Hi All, need a little help if you can? At 03:52 this morning my 5 year Old’s bedroom lights turned on at full brightness and obviously woke her and really scared her. Been in place for a year or so with no issues other than the occasionally unresponsive ZigBee responce.

The HA logs just say “xxxx Bedroom Bulb 1 turned on” nothing in the logs before it, no automations show as run.

Nothing else is linked to this bulb, Philips Hue etc.
The restore mode of the bulb is last state and HA successfully turned off the bulb at her bedtime.
The bulb is an Innr bulb.

Are there any more logs I can check or anyone have any ideas of cause?
I did wonder if the bulb might have gone faulty but it switches on/off fine this morning as it did last night after we’d calmed her down.
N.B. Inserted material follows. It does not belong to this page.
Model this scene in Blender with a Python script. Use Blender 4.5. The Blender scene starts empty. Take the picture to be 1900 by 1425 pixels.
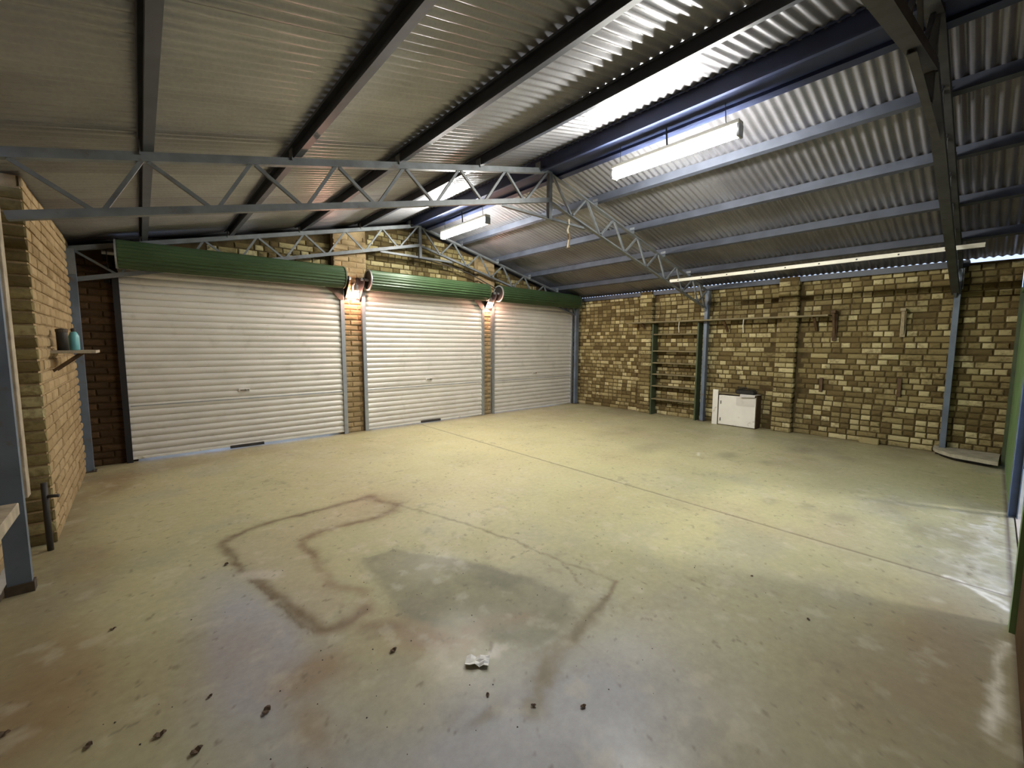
import bpy, math, random
import numpy as np
from mathutils import Vector, Matrix

random.seed(7); rng = np.random.RandomState(7)
S = bpy.context.scene
col = S.collection

# ------------------------------------------------------------------ camera
F_PX, YAW, PITCH, ROLL = 782.15, 0.7200062, 0.0947677, 0.0037323
cy_, sy_, cp_, sp_ = math.cos(YAW), math.sin(YAW), math.cos(PITCH), math.sin(PITCH)
fwd = Vector((sy_*cp_, cy_*cp_, -sp_)); rt = Vector((cy_, -sy_, 0)); up = rt.cross(fwd)
r2 = rt*math.cos(ROLL)+up*math.sin(ROLL); u2 = up*math.cos(ROLL)-rt*math.sin(ROLL)
cd = bpy.data.cameras.new('camera'); cam = bpy.data.objects.new('camera', cd); col.objects.link(cam)
cd.sensor_fit = 'HORIZONTAL'; cd.sensor_width = 36; cd.lens = 36*F_PX/1900; cd.clip_start = .02
cam.matrix_world = Matrix((( r2.x,u2.x,-fwd.x,0),(r2.y,u2.y,-fwd.y,0),(r2.z,u2.z,-fwd.z,1.5),(0,0,0,1)))
S.camera = cam

# ------------------------------------------------------------------ world, sun, exposure
w = bpy.data.worlds.new('world'); S.world = w; w.use_nodes = True
bg = w.node_tree.nodes['Background']; bg.inputs[0].default_value = (.50,.64,1,1); bg.inputs[1].default_value = 1.6
sd = bpy.data.lights.new('sun','SUN'); sd.energy = 1.25; sd.angle = math.radians(7); sd.color = (1,.95,.86)
sun = bpy.data.objects.new('sun', sd); col.objects.link(sun)
sun.rotation_euler = (-Vector((-.40*.72,.917*.72,-.69))).to_track_quat('Z','Y').to_euler()
S.view_settings.view_transform = 'Standard'; S.view_settings.look = 'None'
S.view_settings.exposure = 0.12; S.view_settings.gamma = 1; S.view_settings.use_curve_mapping = False
TUBE_POWER = 200.0
BULB_POWER = 500.0

# ------------------------------------------------------------------ dimensions
L, W, D, N = -.56, 8.38, 7.05, -.17
XR, ZR, SL = 3.87, 3.745, .24            # ridge x, sheet height at the ridge, roof slope
def zs(x): return ZR-SL*abs(x-XR)
PI = math.pi

# ------------------------------------------------------------------ materials
def mat(name, color, rough=.6, metal=0, var=.0, var_scale=6., bump=0., bump_scale=60., spec=.5, stain=None, stain_scale=2., stain_lo=.5, stain_hi=.7):
    m = bpy.data.materials.new(name); m.use_nodes = True; nt = m.node_tree; b = nt.nodes['Principled BSDF']
    b.inputs['Roughness'].default_value = rough; b.inputs['Metallic'].default_value = metal
    b.inputs['Specular IOR Level'].default_value = spec
    geo = nt.nodes.new('ShaderNodeNewGeometry')
    c = tuple(color)+(1,)
    out = None
    if var:
        n = nt.nodes.new('ShaderNodeTexNoise'); n.inputs['Scale'].default_value = var_scale; n.inputs['Detail'].default_value = 5
        nt.links.new(geo.outputs['Position'], n.inputs['Vector'])
        r = nt.nodes.new('ShaderNodeValToRGB'); r.color_ramp.elements[0].position = .3; r.color_ramp.elements[1].position = .7
        r.color_ramp.elements[0].color = tuple(x*(1-var) for x in color)+(1,); r.color_ramp.elements[1].color = tuple(min(1,x*(1+var)) for x in color)+(1,)
        nt.links.new(n.outputs['Fac'], r.inputs['Fac']); out = r.outputs['Color']
    if stain:
        n = nt.nodes.new('ShaderNodeTexNoise'); n.inputs['Scale'].default_value = stain_scale; n.inputs['Detail'].default_value = 7; n.inputs['Roughness'].default_value = .65
        nt.links.new(geo.outputs['Position'], n.inputs['Vector'])
        mr = nt.nodes.new('ShaderNodeMapRange'); mr.inputs['From Min'].default_value = stain_lo; mr.inputs['From Max'].default_value = stain_hi
        nt.links.new(n.outputs['Fac'], mr.inputs['Value'])
        mx = nt.nodes.new('ShaderNodeMix'); mx.data_type = 'RGBA'; nt.links.new(mr.outputs['Result'], mx.inputs['Factor'])
        if out: nt.links.new(out, mx.inputs['A'])
        else: mx.inputs['A'].default_value = c
        mx.inputs['B'].default_value = tuple(stain)+(1,); out = mx.outputs['Result']
    if out: nt.links.new(out, b.inputs['Base Color'])
    else: b.inputs['Base Color'].default_value = c
    if bump:
        n = nt.nodes.new('ShaderNodeTexNoise'); n.inputs['Scale'].default_value = bump_scale; n.inputs['Detail'].default_value = 6
        nt.links.new(geo.outputs['Position'], n.inputs['Vector'])
        bp = nt.nodes.new('ShaderNodeBump'); bp.inputs['Strength'].default_value = bump; bp.inputs['Distance'].default_value = .01
        nt.links.new(n.outputs['Fac'], bp.inputs['Height']); nt.links.new(bp.outputs['Normal'], b.inputs['Normal'])
    return m

def emit(name, color, strength):
    m = bpy.data.materials.new(name); m.use_nodes = True; b = m.node_tree.nodes['Principled BSDF']
    b.inputs['Base Color'].default_value = (.8,.8,.8,1); b.inputs['Emission Color'].default_value = tuple(color)+(1,); b.inputs['Emission Strength'].default_value = strength
    return m

def brick_mat(name, ramp, mortar, smear=.5):
    m = bpy.data.materials.new(name); m.use_nodes = True; nt = m.node_tree; b = nt.nodes['Principled BSDF']; K = nt.nodes.new; Lk = nt.links.new
    b.inputs['Roughness'].default_value = .88; b.inputs['Specular IOR Level'].default_value = .25
    oi = K('ShaderNodeObjectInfo'); at = K('ShaderNodeAttribute'); at.attribute_name = 'tone'
    add = K('ShaderNodeMath'); add.operation = 'ADD'; Lk(oi.outputs['Random'], add.inputs[0]); Lk(at.outputs['Fac'], add.inputs[1])
    fr = K('ShaderNodeMath'); fr.operation = 'FRACT'; Lk(add.outputs[0], fr.inputs[0])
    r = K('ShaderNodeValToRGB'); e = r.color_ramp.elements
    while len(e) < len(ramp): e.new(.5)
    for i,(p,c) in enumerate(ramp): e[i].position = p; e[i].color = tuple(c)+(1,)
    Lk(fr.outputs[0], r.inputs['Fac'])
    geo = K('ShaderNodeNewGeometry')
    n = K('ShaderNodeTexNoise'); n.inputs['Scale'].default_value = 26; n.inputs['Detail'].default_value = 5; Lk(geo.outputs['Position'], n.inputs['Vector'])
    n2 = K('ShaderNodeTexNoise'); n2.inputs['Scale'].default_value = 3.2; n2.inputs['Detail'].default_value = 6; Lk(geo.outputs['Position'], n2.inputs['Vector'])
    s = K('ShaderNodeMath'); s.operation = 'ADD'; Lk(n.outputs['Fac'], s.inputs[0]); Lk(n2.outputs['Fac'], s.inputs[1])
    mr = K('ShaderNodeMapRange'); mr.inputs['From Min'].default_value = 1.0; mr.inputs['From Max'].default_value = 1.25; mr.inputs['To Max'].default_value = smear
    Lk(s.outputs[0], mr.inputs['Value'])
    mx = K('ShaderNodeMix'); mx.data_type = 'RGBA'; Lk(mr.outputs['Result'], mx.inputs['Factor']); Lk(r.outputs['Color'], mx.inputs['A']); mx.inputs['B'].default_value = tuple(mortar)+(1,)
    Lk(mx.outputs['Result'], b.inputs['Base Color'])
    bp = K('ShaderNodeBump'); bp.inputs['Strength'].default_value = .6; bp.inputs['Distance'].default_value = .008; Lk(n.outputs['Fac'], bp.inputs['Height']); Lk(bp.outputs['Normal'], b.inputs['Normal'])
    return m

M = {}
TAN = [(0,(.115,.082,.030)),(.28,(.185,.143,.058)),(.6,(.275,.225,.10)),(.82,(.41,.35,.175)),(1,(.54,.475,.26))]
M['brick'] = brick_mat('tan_brick', TAN, (.10,.072,.03), .6)
M['brick_left'] = brick_mat('beige_brick', [(0,(.28,.20,.10)),(.5,(.34,.245,.13)),(1,(.40,.30,.165))], (.36,.27,.15), 1.0)
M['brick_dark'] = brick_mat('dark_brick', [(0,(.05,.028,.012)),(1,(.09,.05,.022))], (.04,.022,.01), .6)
M['mortar'] = mat('mortar', (.085,.06,.025), .95, var=.35, var_scale=9, bump=.5, bump_scale=70, spec=.2)
M['mortar_left'] = mat('mortar_left', (.31,.23,.125), .95, var=.3, var_scale=7, bump=.5, bump_scale=70, spec=.2)
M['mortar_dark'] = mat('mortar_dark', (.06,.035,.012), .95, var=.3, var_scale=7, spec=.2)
M['steel'] = mat('painted_frame_steel', (.145,.16,.17), .5, metal=.0, var=.25, var_scale=8, stain=(.11,.09,.07), stain_scale=9, stain_lo=.58, stain_hi=.75)
M['purlin'] = mat('painted_purlin_steel', (.055,.063,.085), .5, var=.25, var_scale=5)
M['ridge'] = mat('ridge_purlin_steel', (.025,.036,.09), .5, var=.25, var_scale=5)
M['steel_shaded'] = mat('shaded_frame_steel', (.06,.062,.066), .55, var=.3, var_scale=8)  # frame steel darkened to paint in the unlit side of the near truss
M['column'] = mat('painted_column_steel', (.12,.155,.205), .5, var=.2, var_scale=5, stain=(.13,.10,.07), stain_scale=7, stain_lo=.60, stain_hi=.72)
M['curtain'] = mat('door_curtain', (.70,.67,.62), .42, metal=.15, var=.06, var_scale=3, stain=(.54,.51,.45), stain_scale=5, stain_lo=.56, stain_hi=.8)
M['green'] = mat('green_paint', (.13,.24,.10), .42, var=.25, var_scale=4)
M['green_roll'] = mat('green_roll', (.05,.09,.038), .33, metal=.1, var=.2, var_scale=2)
M['green_shelf'] = mat('green_shelf', (.055,.075,.035), .6, var=.25, var_scale=5)
M['shelf_wood'] = mat('shelf_wood', (.20,.165,.085), .7, var=.2, var_scale=9)
M['wood'] = mat('dark_wood', (.09,.05,.02), .75, var=.3, var_scale=14)
M['wood_pale'] = mat('pale_wood', (.33,.27,.16), .7, var=.25, var_scale=14)
M['timber'] = mat('weathered_timber', (.36,.31,.23), .8, var=.25, var_scale=11, bump=.3)
M['white'] = mat('white_panel', (.80,.78,.70), .5, var=.05, var_scale=4, stain=(.35,.27,.15), stain_scale=6, stain_lo=.62, stain_hi=.75)
M['cream'] = mat('cream_strip', (.72,.70,.58), .5, var=.08)
M['black'] = mat('black_plastic', (.012,.011,.01), .5)
M['dark'] = mat('dark_steel', (.035,.03,.025), .6, var=.3)
M['brown_steel'] = mat('rusty_bracket', (.06,.045,.03), .7, var=.4, var_scale=18)
M['galv'] = mat('galvanised', (.36,.38,.39), .42, metal=.6, var=.12, var_scale=12)
M['chrome'] = mat('chrome', (.75,.75,.74), .2, metal=1)
M['fascia'] = mat('dark_fascia', (.012,.011,.013), .8)
M['paper'] = mat('paper', (.82,.82,.80), .7)
M['leaf'] = mat('dry_leaf', (.07,.04,.02), .8, var=.4, var_scale=60)
M['crumb'] = mat('dirt_crumb', (.04,.03,.02), .9)
M['rope'] = mat('brown_rope', (.16,.11,.06), .9, var=.4, var_scale=60)
M['rope_pale'] = mat('pale_rope', (.50,.44,.33), .9)
M['teal'] = mat('teal_bottle', (.15,.42,.44), .35)
M['concrete'] = mat('loose_concrete', (.40,.37,.28), .9, var=.2, var_scale=9, bump=.5)
M['apron'] = mat('outside_concrete', (.50,.44,.36), .9, var=.15, var_scale=2)
M['ground'] = mat('outside_ground', (.42,.40,.36), .9, var=.15)
M['tube'] = emit('lit_tube', (1,.985,.91), TUBE_POWER)
M['bulb'] = emit('lit_bulb', (1,.52,.38), BULB_POWER)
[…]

My daught loves using the lights via her various buttons and Google (via linked smart things virtual bulb which was only triggered after the bulb turned on to sync the virtual bulb to in) but if I can’t track down why and ensure it doesn’t happen again it’s all coming out.

Any help would be greatly received, thanks

Your topic title triggers my Spam reflex, but I managed to open your topic nevertheless. You might want to consider a better describing title.

Anyway, what I’ve seen in the past is that lights can toggle as a result of a (maybe spontaneous) reboot or when for example your integration/add-on crashes and restarts. I’d search the logs at the specific time to see if anything strange happened.

Another thing that is sometimes useful is a reboot of your hardware. Not saying it’s related, but in my experience HA can become unstable after for example an upgrade. So not restart HA, but reboot host in the advanced options.

You probably had a little hiccup in the power deliverance and the bulb switch to its power restored state.

Hi WallyR thanks for the reply, i’d considered that but the restore state would have been off as the last received state was off at bedtime as it’s set to restore, no?
Also not convulsive, I know due to thresholds and voltages etc but there are 2 other Innr bulbs plugged in to the same fitting that didn’t change until they synced to the first bulb.

Hi @Recte, sorry replying in order of emails. Point taken about the title.
Checked the logbook already and nothing but I’ll check the system logs around that time, nothing as an alert. I reboot at least once a week and after most patches

Don’t think so, the state after a power failure is a setting.
I have smart bulbs - with traditional cabling/wall switches - and if I flip the switch (off/on) the light comes on, but more dimmed then normally.

I also don’t think that when there is a power hiccup that this would be visible in the history of the bulb.

Hi @Nick4, Is that not what this setting is?
image

I thought this was what the bulb did after a power loss? Which I have set to previous state.
I’ll try cutting the power to the bulb and see.

Not for sure.

Some bulbs have an options to set the restored state after a power failure.
Those that do not have this option will usually have a restore state after a power failure that is 100% brightness, which is considered a safety feature.

So I checked this, while removing the bulbs and smart switch :frowning:
If power is removed or pulsed the bulbs do honor the last state. I also checked the logs of my UPS and no anomalies in the mains were seen (although they are on different rings).
My guess is a faulty or glitchy bulb but without proof I can’t say it won’t happen again so we’ve gone back to dumb house in that room.

You could use a smart bulb with a dumb switch.
That would preserve the options a smart bulb provides during awake hours and the dB switch would prevent a recurrence of the situation during sleep hours.